En sus letras se aprecia una cierta querencia por corrientes de pensamiento y estilísticas que suelen apartarse de la tendencia habitual en el pop, como el reduccionismo filosófico o el conceptismo literario del Siglo de Oro español. Este influjo es evidente en estribillos que han quedado para la historia, como “la barbacoa, la barbacoa, cómo me gusta la barbecue”, “el chiringuito, el chiringuito, el chiringuito, el chiringuito”, “mami, que será lo que quiere el negro, mami, que será lo que quiere el negro” o la que quizá sea su obra cumbre, Macumba: “Macumba, Macumba, la reina del lugar. No puede vivir sin dejar de bailar. Macumba, Macumba, acecha en la ciudad.

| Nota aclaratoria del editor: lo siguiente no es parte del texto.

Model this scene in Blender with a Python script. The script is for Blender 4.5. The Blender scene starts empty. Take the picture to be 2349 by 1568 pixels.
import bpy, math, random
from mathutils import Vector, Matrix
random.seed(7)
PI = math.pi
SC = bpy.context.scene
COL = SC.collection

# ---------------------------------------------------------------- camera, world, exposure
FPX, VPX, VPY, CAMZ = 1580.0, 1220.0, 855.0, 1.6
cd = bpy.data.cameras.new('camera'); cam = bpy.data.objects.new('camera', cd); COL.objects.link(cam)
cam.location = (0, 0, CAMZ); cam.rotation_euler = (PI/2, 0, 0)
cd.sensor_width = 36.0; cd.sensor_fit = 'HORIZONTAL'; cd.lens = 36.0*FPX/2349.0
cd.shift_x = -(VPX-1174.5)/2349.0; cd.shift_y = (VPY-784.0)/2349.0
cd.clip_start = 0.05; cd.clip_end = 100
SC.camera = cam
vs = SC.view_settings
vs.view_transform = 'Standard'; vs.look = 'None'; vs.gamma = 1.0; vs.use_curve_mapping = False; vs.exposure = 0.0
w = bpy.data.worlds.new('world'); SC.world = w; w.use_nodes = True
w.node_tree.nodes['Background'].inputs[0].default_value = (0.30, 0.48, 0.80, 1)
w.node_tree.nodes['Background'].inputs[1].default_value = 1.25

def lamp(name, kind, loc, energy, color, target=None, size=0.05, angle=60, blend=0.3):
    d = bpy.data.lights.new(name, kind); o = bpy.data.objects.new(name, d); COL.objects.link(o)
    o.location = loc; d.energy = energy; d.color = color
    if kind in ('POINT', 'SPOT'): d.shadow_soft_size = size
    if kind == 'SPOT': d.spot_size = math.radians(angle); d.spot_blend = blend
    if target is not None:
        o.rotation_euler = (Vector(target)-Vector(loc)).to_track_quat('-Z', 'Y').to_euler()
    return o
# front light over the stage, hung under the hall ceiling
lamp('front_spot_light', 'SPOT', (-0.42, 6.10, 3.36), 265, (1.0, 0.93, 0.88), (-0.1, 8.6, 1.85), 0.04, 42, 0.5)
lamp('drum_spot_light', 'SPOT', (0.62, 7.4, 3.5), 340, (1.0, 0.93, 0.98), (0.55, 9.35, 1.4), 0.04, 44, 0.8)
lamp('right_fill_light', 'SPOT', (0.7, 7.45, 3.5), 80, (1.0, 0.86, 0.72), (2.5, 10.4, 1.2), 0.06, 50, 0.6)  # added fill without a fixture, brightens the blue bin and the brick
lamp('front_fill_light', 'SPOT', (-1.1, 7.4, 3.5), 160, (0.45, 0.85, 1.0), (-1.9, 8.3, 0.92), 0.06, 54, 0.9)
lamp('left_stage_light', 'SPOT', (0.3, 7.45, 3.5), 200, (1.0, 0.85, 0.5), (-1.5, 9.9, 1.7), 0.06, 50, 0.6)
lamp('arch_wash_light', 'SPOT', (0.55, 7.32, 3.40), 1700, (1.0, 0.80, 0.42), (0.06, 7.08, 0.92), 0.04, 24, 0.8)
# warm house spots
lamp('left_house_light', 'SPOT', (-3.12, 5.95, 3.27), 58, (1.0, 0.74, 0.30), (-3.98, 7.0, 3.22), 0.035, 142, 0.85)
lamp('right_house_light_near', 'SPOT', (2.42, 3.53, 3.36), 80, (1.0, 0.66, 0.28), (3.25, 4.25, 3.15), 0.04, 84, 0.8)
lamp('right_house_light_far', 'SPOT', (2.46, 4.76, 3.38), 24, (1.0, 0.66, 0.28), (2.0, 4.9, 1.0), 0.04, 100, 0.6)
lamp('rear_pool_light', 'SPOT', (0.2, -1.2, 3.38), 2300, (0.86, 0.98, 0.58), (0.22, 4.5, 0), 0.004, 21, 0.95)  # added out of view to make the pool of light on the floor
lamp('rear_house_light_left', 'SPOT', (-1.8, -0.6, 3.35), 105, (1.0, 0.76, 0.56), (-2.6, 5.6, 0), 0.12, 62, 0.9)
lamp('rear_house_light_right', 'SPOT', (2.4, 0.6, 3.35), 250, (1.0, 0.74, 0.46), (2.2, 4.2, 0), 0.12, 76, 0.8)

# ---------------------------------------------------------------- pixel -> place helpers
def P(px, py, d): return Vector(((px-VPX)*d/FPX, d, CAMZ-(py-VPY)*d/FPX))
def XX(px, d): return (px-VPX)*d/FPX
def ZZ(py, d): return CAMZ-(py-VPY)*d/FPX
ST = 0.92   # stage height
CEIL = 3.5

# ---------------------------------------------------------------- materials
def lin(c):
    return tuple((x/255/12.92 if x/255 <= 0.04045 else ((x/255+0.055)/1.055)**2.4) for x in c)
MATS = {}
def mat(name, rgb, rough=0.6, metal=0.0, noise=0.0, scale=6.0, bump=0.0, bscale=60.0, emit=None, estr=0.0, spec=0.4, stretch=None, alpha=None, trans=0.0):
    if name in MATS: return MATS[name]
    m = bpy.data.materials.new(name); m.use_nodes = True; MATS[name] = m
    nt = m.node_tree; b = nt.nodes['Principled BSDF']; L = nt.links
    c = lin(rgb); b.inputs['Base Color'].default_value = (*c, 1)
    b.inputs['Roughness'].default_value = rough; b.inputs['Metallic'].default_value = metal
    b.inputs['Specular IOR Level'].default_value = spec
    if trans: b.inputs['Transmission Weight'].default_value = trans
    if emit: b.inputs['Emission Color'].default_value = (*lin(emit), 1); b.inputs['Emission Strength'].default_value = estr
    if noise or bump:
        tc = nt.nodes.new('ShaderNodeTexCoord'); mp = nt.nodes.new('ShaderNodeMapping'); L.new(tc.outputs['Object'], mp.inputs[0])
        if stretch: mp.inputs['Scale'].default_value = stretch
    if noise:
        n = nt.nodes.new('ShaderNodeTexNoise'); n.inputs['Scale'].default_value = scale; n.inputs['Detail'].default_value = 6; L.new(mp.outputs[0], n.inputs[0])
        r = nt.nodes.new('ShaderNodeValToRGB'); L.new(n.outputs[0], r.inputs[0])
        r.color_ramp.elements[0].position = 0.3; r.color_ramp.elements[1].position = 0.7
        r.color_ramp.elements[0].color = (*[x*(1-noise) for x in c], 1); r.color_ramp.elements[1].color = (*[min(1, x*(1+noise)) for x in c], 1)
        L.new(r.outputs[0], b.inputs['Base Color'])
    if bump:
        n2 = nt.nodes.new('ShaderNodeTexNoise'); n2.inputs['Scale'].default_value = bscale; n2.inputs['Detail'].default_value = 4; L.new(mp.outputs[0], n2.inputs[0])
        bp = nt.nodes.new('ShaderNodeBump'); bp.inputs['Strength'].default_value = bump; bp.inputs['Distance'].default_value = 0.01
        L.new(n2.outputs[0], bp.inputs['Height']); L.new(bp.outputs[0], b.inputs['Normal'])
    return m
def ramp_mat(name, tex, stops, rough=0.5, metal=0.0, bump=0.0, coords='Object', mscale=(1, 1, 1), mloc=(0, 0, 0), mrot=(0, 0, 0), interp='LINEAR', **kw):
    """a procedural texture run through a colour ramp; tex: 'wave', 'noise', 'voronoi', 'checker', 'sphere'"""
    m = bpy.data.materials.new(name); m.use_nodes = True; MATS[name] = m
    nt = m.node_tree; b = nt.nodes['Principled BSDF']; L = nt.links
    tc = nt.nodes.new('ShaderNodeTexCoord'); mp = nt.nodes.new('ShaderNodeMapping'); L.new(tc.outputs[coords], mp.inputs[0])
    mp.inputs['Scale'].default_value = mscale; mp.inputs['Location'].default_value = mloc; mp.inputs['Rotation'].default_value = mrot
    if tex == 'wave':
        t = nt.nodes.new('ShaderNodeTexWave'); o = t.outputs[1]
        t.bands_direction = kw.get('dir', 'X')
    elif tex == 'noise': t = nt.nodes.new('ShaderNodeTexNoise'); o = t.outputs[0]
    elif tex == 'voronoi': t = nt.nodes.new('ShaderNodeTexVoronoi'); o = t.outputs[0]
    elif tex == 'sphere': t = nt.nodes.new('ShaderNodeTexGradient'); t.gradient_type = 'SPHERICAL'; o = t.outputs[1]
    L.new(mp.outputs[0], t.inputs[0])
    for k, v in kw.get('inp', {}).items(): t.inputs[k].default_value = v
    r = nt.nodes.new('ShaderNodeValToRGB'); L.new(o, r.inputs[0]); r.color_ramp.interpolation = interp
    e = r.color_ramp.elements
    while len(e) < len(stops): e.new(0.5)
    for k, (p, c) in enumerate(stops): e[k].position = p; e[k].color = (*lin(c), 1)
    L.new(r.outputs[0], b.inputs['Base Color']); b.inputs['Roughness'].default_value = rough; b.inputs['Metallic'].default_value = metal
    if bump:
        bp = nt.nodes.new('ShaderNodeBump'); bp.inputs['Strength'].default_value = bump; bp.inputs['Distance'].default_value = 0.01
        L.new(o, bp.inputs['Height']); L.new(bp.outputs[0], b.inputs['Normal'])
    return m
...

Deja de soñar, la noche acaba ya con Macumba”. Para esto hay que valer.
Georgie Dann ha regresado en 2017 con la intención de desbancar a Luis Fonsi y su temible Despacito. Y lo ha hecho con un tema costumbrista que nos retrata, que habla de nosotros como sociedad hedonista y afectada por problemas del primer mundo. Adoptando como título la frase “¡que viva el vino!”, acuñada en su día por Mariano Rajoy —el autor no renuncia a la dimensión política de su obra—, su nueva canción del verano se construye alrededor de un estribillo que desborda entusiasmo (“que viva, viva el vino, y viva Noé, que es su patrón”), precedido por una estrofa en la que se realiza una reflexión certera: “La vida a tragos se pasa mejor, eso es la gran felicidad. Sólo nos causa profundo dolor lo caro que el vino está”. Una pincelada de realismo que se acerca, sin duda, a la precisión narrativa de Benito Pérez Galdós.
Sólo un pero. Será difícil que ¡Que viva el vino! supere ya a Despacito. Si pretendía ser la canción de este verano, llama la atención que no haya comenzado a sonar antes en las radios de nuestro país. El motivo de esta anomalía es que el single, que formará parte de un disco que saldrá en enero o febrero, se empieza a escuchar ahora porque se publicó a mediados de julio, con el verano ya muy avanzado y Luis Fonsi ganando terreno. No cabe duda de que Georgie Dann es un genio de la canción del verano. El rey. El hombre a batir. Lo de la estrategia comercial ya tal.